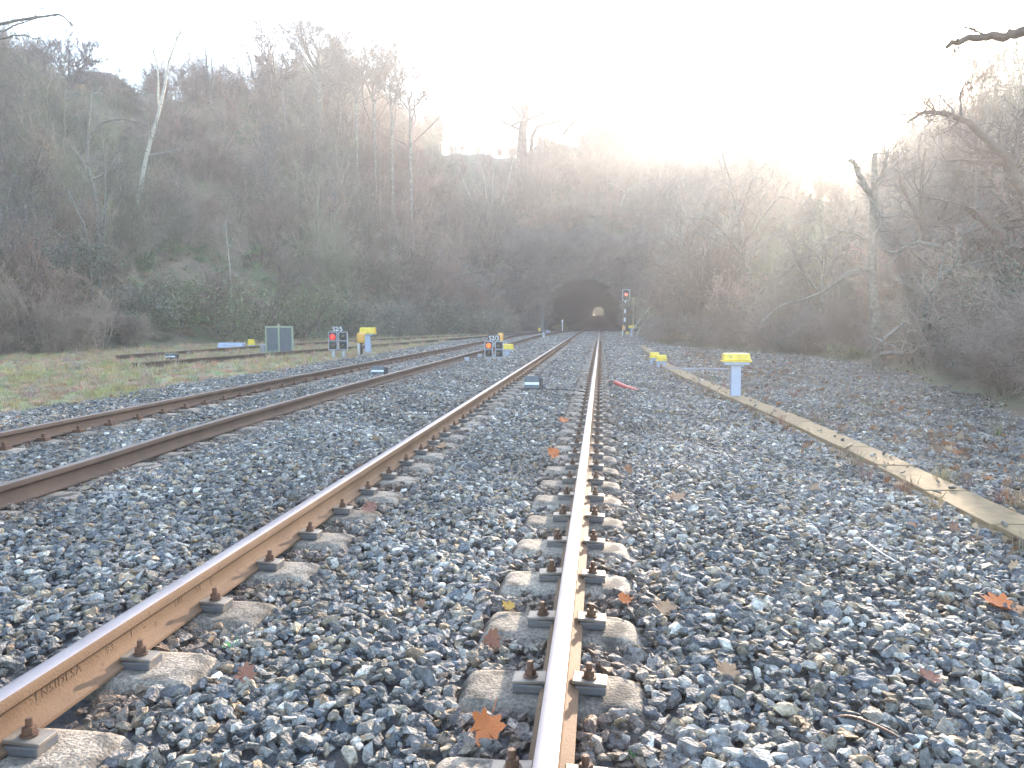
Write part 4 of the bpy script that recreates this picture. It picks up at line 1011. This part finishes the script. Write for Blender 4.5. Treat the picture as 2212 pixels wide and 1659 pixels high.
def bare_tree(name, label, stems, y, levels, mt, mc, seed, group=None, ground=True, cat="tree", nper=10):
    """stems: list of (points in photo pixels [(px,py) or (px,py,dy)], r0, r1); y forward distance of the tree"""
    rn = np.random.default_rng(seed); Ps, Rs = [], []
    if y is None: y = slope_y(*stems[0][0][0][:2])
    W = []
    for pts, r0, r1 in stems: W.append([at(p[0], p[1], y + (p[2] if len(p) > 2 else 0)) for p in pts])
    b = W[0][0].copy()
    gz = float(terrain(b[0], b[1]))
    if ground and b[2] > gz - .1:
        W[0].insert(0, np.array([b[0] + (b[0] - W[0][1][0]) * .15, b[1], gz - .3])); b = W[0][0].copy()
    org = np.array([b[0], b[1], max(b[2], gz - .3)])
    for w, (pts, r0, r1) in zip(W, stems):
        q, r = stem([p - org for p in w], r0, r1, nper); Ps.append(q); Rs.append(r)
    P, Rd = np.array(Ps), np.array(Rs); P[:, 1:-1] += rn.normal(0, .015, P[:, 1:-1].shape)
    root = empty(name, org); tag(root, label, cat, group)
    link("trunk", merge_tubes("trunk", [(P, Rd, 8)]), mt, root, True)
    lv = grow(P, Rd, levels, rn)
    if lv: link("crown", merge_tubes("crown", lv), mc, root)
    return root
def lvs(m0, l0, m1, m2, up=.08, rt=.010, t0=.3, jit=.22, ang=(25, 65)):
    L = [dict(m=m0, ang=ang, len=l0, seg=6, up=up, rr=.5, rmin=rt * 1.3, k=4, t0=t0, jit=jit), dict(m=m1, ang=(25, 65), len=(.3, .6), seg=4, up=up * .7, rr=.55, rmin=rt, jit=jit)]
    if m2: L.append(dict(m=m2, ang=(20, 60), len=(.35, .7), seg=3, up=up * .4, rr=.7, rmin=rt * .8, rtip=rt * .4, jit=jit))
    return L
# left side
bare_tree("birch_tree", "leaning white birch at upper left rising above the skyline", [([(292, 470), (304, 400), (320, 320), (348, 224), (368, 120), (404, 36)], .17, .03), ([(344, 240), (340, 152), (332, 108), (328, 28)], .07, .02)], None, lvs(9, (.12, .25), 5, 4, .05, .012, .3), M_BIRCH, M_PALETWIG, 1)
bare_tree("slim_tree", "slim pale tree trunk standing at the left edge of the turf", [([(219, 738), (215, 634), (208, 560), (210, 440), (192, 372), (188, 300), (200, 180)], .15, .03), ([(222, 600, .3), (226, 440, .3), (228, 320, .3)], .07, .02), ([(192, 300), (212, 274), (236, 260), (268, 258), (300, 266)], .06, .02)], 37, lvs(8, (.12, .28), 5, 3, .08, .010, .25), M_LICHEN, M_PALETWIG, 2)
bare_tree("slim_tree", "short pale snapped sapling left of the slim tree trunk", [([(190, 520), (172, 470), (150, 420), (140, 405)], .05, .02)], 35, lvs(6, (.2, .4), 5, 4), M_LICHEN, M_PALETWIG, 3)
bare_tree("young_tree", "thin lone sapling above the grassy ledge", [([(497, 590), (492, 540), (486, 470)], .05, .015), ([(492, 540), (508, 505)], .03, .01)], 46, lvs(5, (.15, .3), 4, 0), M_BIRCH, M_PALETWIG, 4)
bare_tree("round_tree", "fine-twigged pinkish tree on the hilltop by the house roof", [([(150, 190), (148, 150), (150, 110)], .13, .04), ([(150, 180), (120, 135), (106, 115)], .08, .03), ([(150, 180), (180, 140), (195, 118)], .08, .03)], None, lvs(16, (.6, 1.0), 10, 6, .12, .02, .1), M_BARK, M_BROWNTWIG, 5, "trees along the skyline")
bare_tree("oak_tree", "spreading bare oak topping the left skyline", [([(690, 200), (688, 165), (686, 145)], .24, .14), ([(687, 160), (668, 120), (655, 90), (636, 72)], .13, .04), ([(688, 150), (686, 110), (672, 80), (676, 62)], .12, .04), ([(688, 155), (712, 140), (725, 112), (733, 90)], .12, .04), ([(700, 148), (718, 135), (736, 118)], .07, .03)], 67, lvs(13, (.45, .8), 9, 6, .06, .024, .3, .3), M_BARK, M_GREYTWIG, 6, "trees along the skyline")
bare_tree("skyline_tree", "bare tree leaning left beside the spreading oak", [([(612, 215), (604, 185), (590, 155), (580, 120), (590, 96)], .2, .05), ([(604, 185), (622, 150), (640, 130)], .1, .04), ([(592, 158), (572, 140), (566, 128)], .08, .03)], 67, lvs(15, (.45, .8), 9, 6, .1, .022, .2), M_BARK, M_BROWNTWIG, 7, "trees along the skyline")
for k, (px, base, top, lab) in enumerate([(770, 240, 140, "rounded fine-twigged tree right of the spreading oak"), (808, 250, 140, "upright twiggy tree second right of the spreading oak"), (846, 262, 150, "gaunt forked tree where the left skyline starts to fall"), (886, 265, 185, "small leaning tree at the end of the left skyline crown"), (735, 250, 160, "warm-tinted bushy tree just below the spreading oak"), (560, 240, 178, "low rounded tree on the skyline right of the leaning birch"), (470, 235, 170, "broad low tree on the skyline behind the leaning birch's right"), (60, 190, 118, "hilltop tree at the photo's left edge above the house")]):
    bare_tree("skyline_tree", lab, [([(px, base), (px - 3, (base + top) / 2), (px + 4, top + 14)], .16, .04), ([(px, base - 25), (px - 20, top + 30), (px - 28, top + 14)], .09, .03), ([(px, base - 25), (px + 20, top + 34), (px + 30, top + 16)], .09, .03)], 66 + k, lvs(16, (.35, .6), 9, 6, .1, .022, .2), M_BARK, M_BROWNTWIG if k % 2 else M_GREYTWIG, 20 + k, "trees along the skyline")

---

Exercise directions: Pictures are to be left out; repeat all the remaining data exactly.

Completed task:
Write part 4 of the bpy script that recreates this picture. It picks up at line 1011. This part finishes the script. Write for Blender 4.5. Treat the picture as 2212 pixels wide and 1659 pixels high.
def bare_tree(name, label, stems, y, levels, mt, mc, seed, group=None, ground=True, cat="tree", nper=10):
    """stems: list of (points in photo pixels [(px,py) or (px,py,dy)], r0, r1); y forward distance of the tree"""
    rn = np.random.default_rng(seed); Ps, Rs = [], []
    if y is None: y = slope_y(*stems[0][0][0][:2])
    W = []
    for pts, r0, r1 in stems: W.append([at(p[0], p[1], y + (p[2] if len(p) > 2 else 0)) for p in pts])
    b = W[0][0].copy()
    gz = float(terrain(b[0], b[1]))
    if ground and b[2] > gz - .1:
        W[0].insert(0, np.array([b[0] + (b[0] - W[0][1][0]) * .15, b[1], gz - .3])); b = W[0][0].copy()
    org = np.array([b[0], b[1], max(b[2], gz - .3)])
    for w, (pts, r0, r1) in zip(W, stems):
        q, r = stem([p - org for p in w], r0, r1, nper); Ps.append(q); Rs.append(r)
    P, Rd = np.array(Ps), np.array(Rs); P[:, 1:-1] += rn.normal(0, .015, P[:, 1:-1].shape)
    root = empty(name, org); tag(root, label, cat, group)
    link("trunk", merge_tubes("trunk", [(P, Rd, 8)]), mt, root, True)
    lv = grow(P, Rd, levels, rn)
    if lv: link("crown", merge_tubes("crown", lv), mc, root)
    return root
def lvs(m0, l0, m1, m2, up=.08, rt=.010, t0=.3, jit=.22, ang=(25, 65)):
    L = [dict(m=m0, ang=ang, len=l0, seg=6, up=up, rr=.5, rmin=rt * 1.3, k=4, t0=t0, jit=jit), dict(m=m1, ang=(25, 65), len=(.3, .6), seg=4, up=up * .7, rr=.55, rmin=rt, jit=jit)]
    if m2: L.append(dict(m=m2, ang=(20, 60), len=(.35, .7), seg=3, up=up * .4, rr=.7, rmin=rt * .8, rtip=rt * .4, jit=jit))
    return L
# left side
bare_tree("birch_tree", "leaning white birch at upper left rising above the skyline", [([(292, 470), (304, 400), (320, 320), (348, 224), (368, 120), (404, 36)], .17, .03), ([(344, 240), (340, 152), (332, 108), (328, 28)], .07, .02)], None, lvs(9, (.12, .25), 5, 4, .05, .012, .3), M_BIRCH, M_PALETWIG, 1)
bare_tree("slim_tree", "slim pale tree trunk standing at the left edge of the turf", [([(219, 738), (215, 634), (208, 560), (210, 440), (192, 372), (188, 300), (200, 180)], .15, .03), ([(222, 600, .3), (226, 440, .3), (228, 320, .3)], .07, .02), ([(192, 300), (212, 274), (236, 260), (268, 258), (300, 266)], .06, .02)], 37, lvs(8, (.12, .28), 5, 3, .08, .010, .25), M_LICHEN, M_PALETWIG, 2)
bare_tree("slim_tree", "short pale snapped sapling left of the slim tree trunk", [([(190, 520), (172, 470), (150, 420), (140, 405)], .05, .02)], 35, lvs(6, (.2, .4), 5, 4), M_LICHEN, M_PALETWIG, 3)
bare_tree("young_tree", "thin lone sapling above the grassy ledge", [([(497, 590), (492, 540), (486, 470)], .05, .015), ([(492, 540), (508, 505)], .03, .01)], 46, lvs(5, (.15, .3), 4, 0), M_BIRCH, M_PALETWIG, 4)
bare_tree("round_tree", "fine-twigged pinkish tree on the hilltop by the house roof", [([(150, 190), (148, 150), (150, 110)], .13, .04), ([(150, 180), (120, 135), (106, 115)], .08, .03), ([(150, 180), (180, 140), (195, 118)], .08, .03)], None, lvs(16, (.6, 1.0), 10, 6, .12, .02, .1), M_BARK, M_BROWNTWIG, 5, "trees along the skyline")
bare_tree("oak_tree", "spreading bare oak topping the left skyline", [([(690, 200), (688, 165), (686, 145)], .24, .14), ([(687, 160), (668, 120), (655, 90), (636, 72)], .13, .04), ([(688, 150), (686, 110), (672, 80), (676, 62)], .12, .04), ([(688, 155), (712, 140), (725, 112), (733, 90)], .12, .04), ([(700, 148), (718, 135), (736, 118)], .07, .03)], 67, lvs(13, (.45, .8), 9, 6, .06, .024, .3, .3), M_BARK, M_GREYTWIG, 6, "trees along the skyline")
bare_tree("skyline_tree", "bare tree leaning left beside the spreading oak", [([(612, 215), (604, 185), (590, 155), (580, 120), (590, 96)], .2, .05), ([(604, 185), (622, 150), (640, 130)], .1, .04), ([(592, 158), (572, 140), (566, 128)], .08, .03)], 67, lvs(15, (.45, .8), 9, 6, .1, .022, .2), M_BARK, M_BROWNTWIG, 7, "trees along the skyline")
for k, (px, base, top, lab) in enumerate([(770, 240, 140, "rounded fine-twigged tree right of the spreading oak"), (808, 250, 140, "upright twiggy tree second right of the spreading oak"), (846, 262, 150, "gaunt forked tree where the left skyline starts to fall"), (886, 265, 185, "small leaning tree at the end of the left skyline crown"), (735, 250, 160, "warm-tinted bushy tree just below the spreading oak"), (560, 240, 178, "low rounded tree on the skyline right of the leaning birch"), (470, 235, 170, "broad low tree on the skyline behind the leaning birch's right"), (60, 190, 118, "hilltop tree at the photo's left edge above the house")]):
    bare_tree("skyline_tree", lab, [([(px, base), (px - 3, (base + top) / 2), (px + 4, top + 14)], .16, .04), ([(px, base - 25), (px - 20, top + 30), (px - 28, top + 14)], .09, .03), ([(px, base - 25), (px + 20, top + 34), (px + 30, top + 16)], .09, .03)], 66 + k, lvs(16, (.35, .6), 9, 6, .1, .022, .2), M_BARK, M_BROWNTWIG if k % 2 else M_GREYTWIG, 20 + k, "trees along the skyline")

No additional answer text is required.